Au départ d'Arolla, nous découvrons enfin les montagnes qui nous entourent. L'objectif du jour est de passer en Italie par la traversée d'un glacier et d'un col à haute altitude. Le soleil est avec nous, permettant de terminer le séchage de nos affaires mouillées la veille. L'itinéraire diffère du Chamonix-Zermatt, nous nous situons maintenant sur le Tour du Cervin.
Le Col Collon 3114m nous fait basculer côté italien, de nouveau dans le Val d'Aoste. De l'autre côté, il n'y a plus de glaciers, seulement une magnifique trace de leur présence passée.
Dans un premier temps, nous décidons de monter notre bivouac sur les bords du Lago di Place Moulin. L'eau y est abondante pour la douche et les repas. La règle des 2500m pour bivouaquer n'est toujours pas respectée mais qu'importe. Ce n'est pas le garde forestier italien qui va nous déloger de notre emplacement mais bien les vaches de l'alpage. Une fois douchés et posés dans notre tente, nous entendons des bruits de craquements de branches autour de nous et ce, de plus en plus fort. C'était un troupeau de vaches qui venait se désaltérer sur les bords du lac. Nous faisons en sorte qu'elles contournent bien la tente sans l'abîmer puis nous retournons nous emmitoufler dans nos duvets. Sauf que là encore, la curiosité de l'animal prendra le dessus. C'est un véritable blocus bovin qui s'effectue autour de la tente et malgré nos tentatives de les faire fuir et de protéger l'emplacement du bivouac avec des branches mortes, il a fallu nous résoudre à quitter les lieux pour avoir une nuit tranquille et ne pas risquer d'abimer la tente. Nous montons donc 200m plus haut où nous pouvons enfin finir notre repas paisiblement : Vaches 1 - Humains 0.
Au réveil, c'est les premières gelées qui font leur apparition. Nous sommes le 09 août. Mais il fait très beau et nous nous lançons de nouveau dans l'ascension d'un col à plus de 3000m : Colle de Valcournera 3075m.
En descendant du col italien, nous nous dirigeons vers la station de Breuil-Cervinia. C'est en passant une crête que nous allons avoir enfin la vue sur la pyramide la plus célèbre des Alpes : le Cervin.

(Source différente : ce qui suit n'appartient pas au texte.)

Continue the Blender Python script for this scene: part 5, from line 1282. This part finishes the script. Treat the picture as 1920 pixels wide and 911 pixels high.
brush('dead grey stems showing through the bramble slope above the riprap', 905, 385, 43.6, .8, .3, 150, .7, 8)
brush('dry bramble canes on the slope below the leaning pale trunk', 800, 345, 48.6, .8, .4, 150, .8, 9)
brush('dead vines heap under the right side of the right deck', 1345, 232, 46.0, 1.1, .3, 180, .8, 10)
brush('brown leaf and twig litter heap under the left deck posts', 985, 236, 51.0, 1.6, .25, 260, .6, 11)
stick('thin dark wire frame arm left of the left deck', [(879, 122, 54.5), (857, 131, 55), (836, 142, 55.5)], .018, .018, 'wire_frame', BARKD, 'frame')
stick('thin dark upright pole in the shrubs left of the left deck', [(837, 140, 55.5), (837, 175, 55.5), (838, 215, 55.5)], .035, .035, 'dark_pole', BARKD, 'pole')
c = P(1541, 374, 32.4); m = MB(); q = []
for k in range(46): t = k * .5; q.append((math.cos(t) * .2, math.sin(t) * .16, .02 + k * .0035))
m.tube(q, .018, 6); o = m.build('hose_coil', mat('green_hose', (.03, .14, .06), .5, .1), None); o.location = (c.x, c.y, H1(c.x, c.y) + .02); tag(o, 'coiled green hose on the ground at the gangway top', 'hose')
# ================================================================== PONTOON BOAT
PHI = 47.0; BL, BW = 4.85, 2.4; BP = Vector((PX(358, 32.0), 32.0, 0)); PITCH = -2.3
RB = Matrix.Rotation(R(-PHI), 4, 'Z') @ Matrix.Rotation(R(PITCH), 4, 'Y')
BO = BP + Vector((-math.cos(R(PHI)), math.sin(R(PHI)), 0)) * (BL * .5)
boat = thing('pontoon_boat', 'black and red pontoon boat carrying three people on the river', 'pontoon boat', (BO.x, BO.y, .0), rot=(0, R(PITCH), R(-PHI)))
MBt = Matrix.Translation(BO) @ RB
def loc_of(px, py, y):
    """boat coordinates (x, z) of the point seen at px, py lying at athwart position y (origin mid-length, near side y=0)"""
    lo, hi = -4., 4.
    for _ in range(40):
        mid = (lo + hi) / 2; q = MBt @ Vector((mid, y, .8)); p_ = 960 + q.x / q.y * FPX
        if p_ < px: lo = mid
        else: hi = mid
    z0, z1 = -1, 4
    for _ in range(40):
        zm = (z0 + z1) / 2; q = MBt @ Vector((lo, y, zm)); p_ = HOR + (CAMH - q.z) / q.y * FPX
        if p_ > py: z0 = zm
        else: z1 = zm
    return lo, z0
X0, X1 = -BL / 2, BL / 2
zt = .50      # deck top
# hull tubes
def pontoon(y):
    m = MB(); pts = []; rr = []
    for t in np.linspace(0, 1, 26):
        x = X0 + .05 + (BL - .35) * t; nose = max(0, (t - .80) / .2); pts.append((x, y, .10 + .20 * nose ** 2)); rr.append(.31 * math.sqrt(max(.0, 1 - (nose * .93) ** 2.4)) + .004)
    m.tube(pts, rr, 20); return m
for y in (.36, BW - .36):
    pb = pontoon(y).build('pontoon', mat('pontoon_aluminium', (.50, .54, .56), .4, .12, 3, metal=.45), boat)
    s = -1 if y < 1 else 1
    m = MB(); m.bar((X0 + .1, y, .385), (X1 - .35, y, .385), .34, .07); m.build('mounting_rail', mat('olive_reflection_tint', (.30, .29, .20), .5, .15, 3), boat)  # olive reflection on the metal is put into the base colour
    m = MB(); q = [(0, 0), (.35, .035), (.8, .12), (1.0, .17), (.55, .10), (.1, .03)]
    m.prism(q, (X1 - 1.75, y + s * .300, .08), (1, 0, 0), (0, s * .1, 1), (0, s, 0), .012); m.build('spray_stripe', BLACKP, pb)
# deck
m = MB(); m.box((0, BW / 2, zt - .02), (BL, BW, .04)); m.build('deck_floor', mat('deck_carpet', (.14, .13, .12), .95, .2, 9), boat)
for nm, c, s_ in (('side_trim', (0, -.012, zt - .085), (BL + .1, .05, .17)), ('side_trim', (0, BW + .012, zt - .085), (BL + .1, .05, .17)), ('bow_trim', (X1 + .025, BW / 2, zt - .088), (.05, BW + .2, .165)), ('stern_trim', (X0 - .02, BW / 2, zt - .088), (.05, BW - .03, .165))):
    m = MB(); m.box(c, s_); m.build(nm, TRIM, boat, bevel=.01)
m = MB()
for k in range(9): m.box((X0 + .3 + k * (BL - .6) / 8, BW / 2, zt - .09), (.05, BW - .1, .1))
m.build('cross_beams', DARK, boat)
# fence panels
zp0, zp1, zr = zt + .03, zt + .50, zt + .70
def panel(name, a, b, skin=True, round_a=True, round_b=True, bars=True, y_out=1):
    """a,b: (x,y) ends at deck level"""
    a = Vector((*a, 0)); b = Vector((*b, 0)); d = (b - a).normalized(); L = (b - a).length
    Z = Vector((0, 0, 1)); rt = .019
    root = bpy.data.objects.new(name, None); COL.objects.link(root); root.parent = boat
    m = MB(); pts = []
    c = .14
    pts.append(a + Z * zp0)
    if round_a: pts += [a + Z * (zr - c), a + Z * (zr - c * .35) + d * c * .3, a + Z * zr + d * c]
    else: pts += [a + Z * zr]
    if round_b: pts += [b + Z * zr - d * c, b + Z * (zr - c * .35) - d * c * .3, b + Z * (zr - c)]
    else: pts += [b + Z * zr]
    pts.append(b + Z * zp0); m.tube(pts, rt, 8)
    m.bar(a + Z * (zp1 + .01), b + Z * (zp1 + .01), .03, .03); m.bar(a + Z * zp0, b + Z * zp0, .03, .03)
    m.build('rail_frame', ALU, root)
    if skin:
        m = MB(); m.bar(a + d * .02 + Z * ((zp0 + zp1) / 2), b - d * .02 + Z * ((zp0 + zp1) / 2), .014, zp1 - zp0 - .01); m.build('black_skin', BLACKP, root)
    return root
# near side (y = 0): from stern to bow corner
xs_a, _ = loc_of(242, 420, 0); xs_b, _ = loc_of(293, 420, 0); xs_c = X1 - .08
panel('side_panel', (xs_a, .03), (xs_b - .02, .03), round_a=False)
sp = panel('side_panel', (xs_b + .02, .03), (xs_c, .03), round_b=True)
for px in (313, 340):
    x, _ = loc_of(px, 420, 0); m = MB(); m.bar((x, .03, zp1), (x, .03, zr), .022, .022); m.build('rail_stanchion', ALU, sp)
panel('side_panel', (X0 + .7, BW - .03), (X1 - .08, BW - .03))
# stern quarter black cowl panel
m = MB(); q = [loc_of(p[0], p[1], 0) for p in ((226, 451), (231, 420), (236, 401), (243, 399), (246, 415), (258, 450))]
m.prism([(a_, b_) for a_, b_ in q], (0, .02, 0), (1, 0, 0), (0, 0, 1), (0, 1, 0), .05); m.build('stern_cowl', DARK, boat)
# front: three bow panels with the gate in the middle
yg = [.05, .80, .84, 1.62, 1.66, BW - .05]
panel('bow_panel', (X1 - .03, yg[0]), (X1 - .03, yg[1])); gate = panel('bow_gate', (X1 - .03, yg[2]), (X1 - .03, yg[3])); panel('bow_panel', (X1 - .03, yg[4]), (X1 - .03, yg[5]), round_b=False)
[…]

Après tout, la station reste dans le thème. Le Cervin se prénomme ''Matterhorn'' en allemand, ce qui signifie littéralement ''dent des prés''.
Après un gros ravitaillement à la station afin de profiter une dernière fois des prix italiens, nous montons légèrement sur le domaine skiable de Breuil-Cervinia pour y poser notre tente. La cime du Cervin nous surveillant au loin.
La journée suivante sera un peu spéciale puisque nous nous dirigerons vers le point culminant de notre traversée des Alpes : le Rifugio Teodulo perché à 3317m. Après cette arrivée en Suisse, il faudra attendre l'Autriche pour retrouver la barre symbolique des 3000m d'altitude.
Les premières centaines de mètres s'effectuent sur le domaine skiable de Breuil-Cervinia, en passant près du Lago Diga del Goilet où d'étranges tâches mouvantes sur son barrage attirent notre attention.
Le test du Bombardino, boisson lombarde à base de liqueur d'oeuf, fut peu convainquant au Rifugio Teodulo, c'est pourquoi nous nous mettons rapidement à la descente vers la Suisse, vers Zermatt. La première partie s'effectue sur le Theodulgletscher où une piste de ski a été damée. C'est donc avec les skieurs que nous partageons ce moment.
Une fois sur la terre ferme, on effectue une traversée sous la cime élancée du Cervin : le Matterhorn Glacier Trail. De nombreux lacs glaciaires jalonnent le sentier mais les remontées mécaniques ainsi que la foule ne sont jamais bien loin.
Après la contemplation des géants du coin, on plonge vers la station huppée de Zermatt qui se trouve au fond de la vallée, vers 1600m d'altitude. Nous trouverons un coin tranquille pour bivouaquer juste au-dessus des premières habitations de la ville.
Notre troisième étape prend fin face à la montagne Toblerone. Après avoir aperçu et contemplé les plus hautes montagnes de l'arc alpin. Le temps nous a fait des siennes au départ puis le beau temps nous a fait découvrir les Alpes Pennines et notamment leurs immenses glaciers. Cependant, nous n'en avons pas fini avec ces derniers, l'étape 4 nous conduisant vers le plus grand d'entre-eux.
Cette étape a également été l'occasion de constater les mutations plus ou moins lentes qui s'opèrent dans les Alpes : fonte des glaciers, éboulements, extension des domaines skiables et tourisme de masse. Autant de défis dont nous ne savons pas réellement qui de l'Homme ou de la montagne sortira véritablement perdant. Et ce n'est malheureusement pas en débutant cette traversée de la Suisse que nous allons voir une quelconque amélioration. Pays qui essayera d'acheter notre clémence avec des distributeurs de fromage installés au milieu de nulle part.